En ese entonces, ironías de la historia, no existían ni el INE ni su abuelo el IFE -esos que hoy se cuestionan tanto- y, vaya ironía adicional, las elecciones las regulaba la Secretaría de Gobernación, que encabezaba Manuel Bartlett y la Cámara de Diputados fue la caja de resonancia social y política de entonces. A aquella tribuna subieron, entero otros, tres actores que hoy son personajes: el primero, un tipo de casi dos metros que usaba botas, Vicente Fox; el segundo, de barba cana, que fumaba puro y que empezaban a llamar El Jefe. El tercero, subió a tribuna con dos costales de boletas a favor de Cárdenas presidente, quemadas y recogidas de un basurero. Mostraban, esgrimió, el fraude.
Para algunos este fue uno de los primeros momentos en el proceso de construcción del sistema de partidos y la democracia mexicana: De 1988 a 2018 pasaron treinta años y cinco presidentes, el derrumbe de un partido único y las presidencias azules. Todo y nada.
Hoy, el partido en el poder no es ni azul ni tricolor. Hoy es guinda y tiene todo, incluso los asegunes. Hoy, Morena y el presidente AMLO experimentan el natural desgaste de ejercer el poder, toman decisiones de gobierno y además, encaminan candidatos, con el gigantesco desafío de encaminar a aquellos que abonen a conservar el poder, aunque ello no siempre implique coincidencia en ideario. Ejemplo perfecto es el del tercer actor del párrafo anterior, el de los costales. Su nombre, Félix Salgado, también conocido como El Toro.
A su modo y manera, Félix Salgado lleva al menos treinta años trabajando por la democracia, casi siempre eso sí, cobijado en la nómina.

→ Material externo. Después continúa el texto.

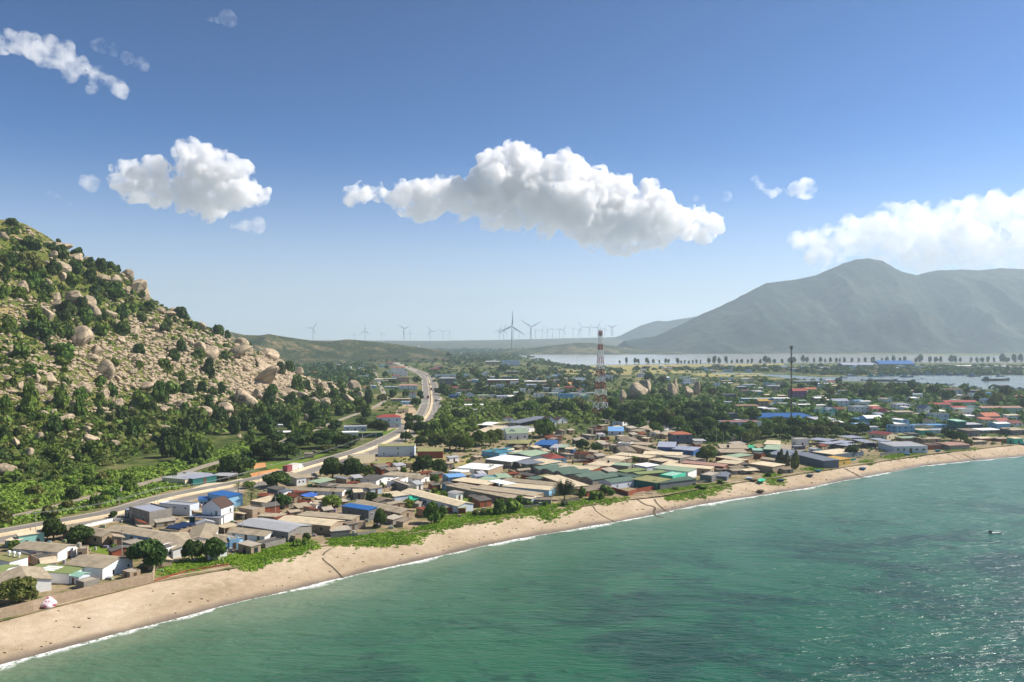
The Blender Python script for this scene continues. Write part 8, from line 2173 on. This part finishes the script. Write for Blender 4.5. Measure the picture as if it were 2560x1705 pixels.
def boat(zn, x, y, w, hull, cab, label, kind='fishing', flip=False):
 g = G0(zn, x, y, 3.0)
 Lb = w * ZK[zn] * g[1] / F
 e = empty('fishing_boat' if kind == 'fishing' else kind, (g[0], g[1], 3.04), R(rng.uniform(-14, 14) + (180 if flip else 0)))
 props(e, label, 'boat', 'boats in the harbour' if kind != 'rowing_boat' else None)
 obj('hull', HULLC[hull], e, (0, 0, .02), None, (Lb, Lb * (1.1 if kind == 'fishing' else .8), Lb * (.95 if kind == 'fishing' else .55)))
 if kind == 'fishing':
  m = MB().box(-.34, -.02, -.09, .09, .055, .17).box(-.3, -.12, -.07, .07, .17, .24).box(-.36, .0, -.1, .1, .17, .18)
  m.v = [tuple(c * Lb for c in q) for q in m.v]
  m.make('cabin', CABC[cab], e)
  m = MB().bar((.12, 0, .05), (.12, 0, .4), .012).bar((.12, 0, .38), (-.3, 0, .3), .006).bar((-.32, 0, .2), (-.32, 0, .38), .01)
  m.v = [tuple(c * Lb for c in q) for q in m.v]
  m.make('mast', M_steel, e)
 elif kind == 'barge':
  m = MB().box(-.46, -.34, -.06, .06, .05, .1).box(-.42, -.37, -.05, .05, .1, .135)
  m.v = [tuple(c * Lb for c in q) for q in m.v]
  m.make('cabin', CABC[cab], e)
  m = MB().box(-.3, .36, -.07, .07, .035, .06)
  m.v = [tuple(c * Lb for c in q) for q in m.v]
  m.make('cargo', M_ditch, e)
for a in [(255, 467, 60, 'dark', 'dark', 'dark boat moored just right of the thin mast'), (495, 471, 62, 'teal', 'teal', 'teal fishing boat on the open channel right of the mast'), (628, 478, 40, 'blue', 'blue', 'little dark boat between the teal boat and the far row'), (682, 456, 72, 'blue', 'blue', 'blue fishing boat near the far bank of the channel'), (762, 440, 90, 'blue', 'white', 'blue boat with white cabin against the far bank'), (868, 478, 55, 'blue', 'dark', 'square looking blue boat off the channel mouth'), (1265, 448, 115, 'blue', 'blue', 'long blue boat moored by the far quay centre'), (1407, 464, 32, 'red', 'dark', 'small red boat seen stern on in the harbour'), (1880, 443, 125, 'dark', 'blue', 'dark boat with raised bow off the far quay'), (2115, 443, 75, 'blue', 'blue', 'high blue boat behind the cargo barge'),
  (960, 443, 110, 'teal', 'teal', 'teal boat first in the far moored row'), (1050, 441, 105, 'blue', 'teal', 'blue boat second in the far moored row'), (1150, 439, 100, 'teal', 'teal', 'teal boat third in the far moored row'), (1360, 430, 110, 'blue', 'dark', 'blue boat fourth in the far moored row'), (1470, 430, 110, 'teal', 'blue', 'teal boat fifth in the far moored row'), (1570, 430, 110, 'blue', 'teal', 'blue boat sixth in the far moored row'), (1670, 432, 110, 'dark', 'blue', 'dark boat seventh in the far moored row'), (1750, 432, 90, 'blue', 'blue', 'blue boat last in the far moored row'), (1970, 432, 80, 'dark', 'dark', 'dark boat between the far row and the high blue boat'), (2210, 425, 90, 'blue', 'dark', 'blue boat right of the high blue boat'), (2300, 425, 90, 'dark', 'blue', 'dark boat at the right edge of the far quay'),
  (1390, 512, 80, 'blue', 'blue', 'blue boat first at the near mooring'), (1470, 514, 80, 'blue', 'dark', 'blue boat second at the near mooring'), (1560, 518, 90, 'dark', 'blue', 'dark boat third at the near mooring'), (1640, 522, 80, 'blue', 'blue', 'blue boat fourth at the near mooring'), (1840, 548, 80, 'blue', 'blue', 'blue boat behind the palm at the near quay'), (1910, 550, 80, 'blue', 'dark', 'blue boat with dark cabin at the near quay'), (2240, 556, 90, 'blue', 'blue', 'blue boat beside the grey harbour block'), (2310, 556, 80, 'dark', 'blue', 'dark boat at the right end of the near quay')]:
 boat('L', *a)
boat('L', 2085, 480, 290, 'dark', 'dark', 'long dark cargo barge lying across the harbour', 'barge')
boat('L', 1040, 486, 270, 'dark', 'white', 'long dark barge heaped with sand at the channel mouth', 'barge')
boat('L', 1260, 490, 170, 'blue', 'dark', 'shorter blue grey barge behind the sand barge', 'barge', True)
# a boat out on the sea
g = G(2490, 1333, 0)
e = empty('rowing_boat', (g[0], g[1], .05), R(4))
obj('hull', HULLC['white'], e, (0, 0, 0), None, (4.6, 3.2, 2.6))
MB().box(-2.2, -1.5, -.3, .3, .15, .8).make('cabin', CABC['dark'], e)
props(e, 'small white boat with a dark bow alone on the sea', 'boat')
# basket boats
m = MB().lathe([(.1, 0), (.75, .08), (1.05, .45), (1.1, .72), (1.0, .72), (.95, .45), (.6, .18), (.05, .14)], 16)
m2 = MB().lathe([(1.04, .68), (1.15, .68), (1.15, .8), (1.04, .8)], 16)
BK = {}
for c, h in (('blue', '3d6486'), ('brown', '5d4a36'), ('navy', '2b3a52'), ('teal', '2e6a74'), ('white', '9fb3bf')):
 mt = mat_plain('basket_' + c, col(h), .8)
 BK[c] = (mesh('hull', m.v, m.f, mt), mesh('rim', m2.v, m2.f, mt))
for zn, x, y, c, lb in [('X', 505, 1275, 'white', 'pale blue basket boat nearest the cream beach stall'), ('X', 590, 1292, 'brown', 'brown basket boat beside the pale blue one'), ('X', 1055, 1262, 'navy', 'dark basket boat at the tip of the beach grass'), ('X', 705, 1392, 'brown', 'lone brown basket boat halfway to the water'), ('X', 1558, 1182, 'navy', 'navy basket boat below the slate hall'), ('X', 1697, 1122, 'teal', 'teal basket boat closest to the slate hall'), ('Y', 258, 1187, 'blue', 'blue basket boat near the dark drain mark'), ('Y', 1025, 985, 'blue', 'blue basket boat below the white beach hall'), ('Y', 1553, 922, 'teal', 'teal basket boat in front of the brown beach shack'), ('Z', 2345, 1575, 'teal', 'turquoise basket boat at the right edge of the beach')]:
 g = G0(zn, x, y, 2.2)
 zb = float(beach_top(np.array([g[:2]]))[0])
 e = empty('basket_boat', (g[0], g[1], zb - .02), rng.uniform(0, 6))
 s = 1.0 + .0006 * g[1]
 e.scale = (s, s, s)
 for nm, me in zip(('hull', 'rim'), BK[c]):
  obj(nm, me, e)
 props(e, lb, 'boat', 'basket boats on the sand')
# planks and driftwood by the yard corner
for i, (x, y, L_, a) in enumerate([(660, 800, 6, 20), (720, 780, 7, 28), (790, 770, 5, 15), (860, 790, 6, -12), (930, 800, 6, 8), (980, 800, 4, 30)]):
 g = G0('U', x, y, 2.9)
 o_ = MB().box(-L_ / 2, L_ / 2, -.25, .25, 0, .25).make('plank', mat_plain('driftwood', col('a89880'), .9) if i == 0 else bpy.data.materials['driftwood'], None, (g[0], g[1], 3.02), R(a))
 props(o_, 'bleached plank in the heap beside the brick yard wall', 'plank', 'heap of bleached planks')
# litter on the sand and clutter in the yards, past counting
k_ = NT('mixed_clutter', .85, .2)
k_.base(k_.mix(.8, k_.n('TexWhiteNoise', ins={'Vector': k_.n('VectorMath', operation='SNAP', ins={0: k_.pos('World'), 1: (2, 2, 9)}).outputs[0]}).outputs['Color'], col('8d8377')))
cl, db = MB(), MB()
cr = random.Random(4)
for i in range(1500):
 px, py = cr.uniform(0, 2400), cr.uniform(1105, 1450)
 g = G(px, py, 3)
 if y_back(g[0]) + 8 < g[1] and (px, py) > (0, 1215 - px * .22) and py > 1340 - px * .28 and not blocked(g[0], g[1], .4) and hill_h(g[0], g[1]) < 3:
  a, b, c = cr.uniform(.15, .9), cr.uniform(.15, .7), cr.uniform(.15, 1.1)
  cl.box(g[0] - a, g[0] + a, g[1] - b, g[1] + b, 3, 3.02 + c)
for i in range(300):
 x = cr.uniform(-130, 270)
 t = cr.choice([cr.uniform(.1, .35), cr.uniform(.3, 1)])
 y = y_shore(x) + (y_back(x) - y_shore(x)) * t
 z = float(beach_top(np.array([[x, y]]))[0])
 a = cr.uniform(.05, .26) * (1 + y / 700)
 db.box(x - a, x + a, y - a * .5, y + a * .5, z - .05, z + .1)
props(cl.make('yard_clutter', k_.m), kind='stuff')
props(db.make('beach_debris', M_ditch), kind='stuff')
# vehicles
def wheels(e, xs, y, r):
 for x in xs:
  for s in (-1, 1):
   w = MB().lathe([(r, -.12), (r, .12)], 12)
   o_ = w.make('wheel', M_black, e, (x, s * y, r))
   o_.rotation_euler = (R(90), 0, 0)
def road_at(px, py, off=0.0):
 g = G(px, py, 3.07)
 i = int(np.argmin(np.hypot(RP[:, 0] - g[0], RP[:, 1] - g[1])))
 d = RP[min(i + 1, len(RP) - 1)] - RP[max(i - 1, 0)]
 return g, math.atan2(d[1], d[0])
def truck(px, py, Lt, label, c1, c2, cabc, flip=False):
 g, a = road_at(px, py)
 e = empty('truck', (g[0], g[1], 3.08), a + (math.pi if flip else 0))
 h = Lt * .19 if Lt > 9 else Lt * .32
 w = 1.15 if Lt > 9 else 1.1
 props(e, label, 'truck')
 xa = Lt * .17
 MB().box(-Lt * .5, -Lt * .2, -w, w, .75, .75 + h).make('trailer_rear', c1, e)
 MB().box(-Lt * .2 + .002, xa, -w, w, .752, .75 + h - .01).make('trailer_front', c2, e)
 m = MB()
 i = len(m.v)
 cb = xa + .35
 pr_ = [(cb, .5), (Lt * .5, .5), (Lt * .5, 1.35), (Lt * .5 - .9 if Lt > 9 else Lt * .5 - .2, 1.6), (Lt * .5 - 1.3 if Lt > 9 else Lt * .5 - .5, 2.6), (cb, 2.8)]
 m.v += [(x, -w * .95, z) for x, z in pr_] + [(x, w * .95, z) for x, z in pr_]
 n = len(pr_)
 m.f += [tuple(range(n)), tuple(range(2 * n - 1, n - 1, -1))] + [(q + n, (q + 1) % n + n, (q + 1) % n, q) for q in range(n)]
 m.make('cab', cabc, e)
 MB().quad(*[(pr_[3][0] * (1 - t) + pr_[4][0] * t + .03, s * w * .8, pr_[3][1] * (1 - t) + pr_[4][1] * t + .03) for t, s in ((.15, -1), (.15, 1), (.9, 1), (.9, -1))]).make('windscreen', M_glass, e)
 wheels(e, [-Lt * .42, -Lt * .33, xa + .2, Lt * .42], w * .95, .48)
M_tred, M_tpink, M_dred = mat_plain('truck_red', col('8c4a4e'), .5), mat_plain('truck_cream', col('cdc5be'), .5), mat_plain('truck_dark_red', col('5c2a28'), .5)
truck(733, 1178, 13.5, 'articulated truck with a red rear and cream front trailer on the highway', M_tred, M_tpink, M_bwhite)
truck(1070, 996, 6.5, 'dark red truck just beyond the crossing', M_dred, M_dred, M_tred, True)
truck(1078, 976, 7, 'left truck of the dark red pair farther up the highway', M_dred, M_dred, M_steel)
truck(1087, 976, 7, 'right truck of the dark red pair farther up the highway', M_dred, M_tred, M_steel)
truck(1066, 941, 7, 'white truck at the far road bend', M_bwhite, M_bwhite, M_bwhite)
M_car = {c: mat_plain('car_' + c, col(h), .35, .5) for c, h in (('dark', '2e3338'), ('white', 'd8d8d6'), ('red', '83332f'))}
def car(px, py, c, label):
 g, a = road_at(px, py)
 e = empty('car', (g[0], g[1], 3.08), a)
 props(e, label, 'car')
 m = MB()
 pr_ = [(-2, .35), (2, .35), (2, .8), (1.2, .95), (.6, 1.4), (-1.2, 1.42), (-1.9, .95)]
 n = len(pr_)
 m.v += [(x, -.8, z) for x, z in pr_] + [(x, .8, z) for x, z in pr_]
 m.f += [tuple(range(n)), tuple(range(2 * n - 1, n - 1, -1))] + [(q + n, (q + 1) % n + n, (q + 1) % n, q) for q in range(n)]
 m.make('body', M_car[c], e)
 MB().quad((1.19, -.68, 1.0), (1.19, .68, 1.0), (.66, .68, 1.38), (.66, -.68, 1.38)).make('windscreen', M_glass, e)
 wheels(e, [-1.25, 1.25], .8, .33)
 e.scale = (1.2, 1.2, 1.2)
car(1090, 1003, 'dark', 'dark van right beside the crossing')
car(1098, 1002, 'white', 'white car beside the dark van')
car(1075, 962, 'dark', 'dark car ahead of the dark red truck pair')
car(1056, 962, 'white', 'white car on the far carriageway')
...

Hoy, en plena Semana Santa, las treinta monedas son el palacio de gobierno en Chilpancingo, el líder de la insurrección identifica al traidor pero no lo balconea. Hoy, el máximo favor a la democracia no está en unos costales de boletas no reconocidas. Hoy, el máximo favor que en Guerrero puede hacerse a la democracia es el de renunciar a las treinta monedas, haciéndose a un lado en silencio, reconociendo que se abonó en su momento, pero que la democracia no es cosa de nombres ni de personas y que nadie es insustituible en el camino de ser una democracia y un gobierno sólidos. Nadie. Tenga la antigüedad que tenga. Cada quien decide si es Pípila o Judas y si así es Feliz.
OXIMORONAS
Dejemos de lado el color y el ideario como filtros para elegir un candidato y votarlo. Pidámosle simplemente responder por escrito y profesionalmente a dos preguntas: Por qué quiere llegar a ese puesto y cuál es su plan de trabajo. Hay quienes no son capaces de redactar ni dos cuartillas. Me consta.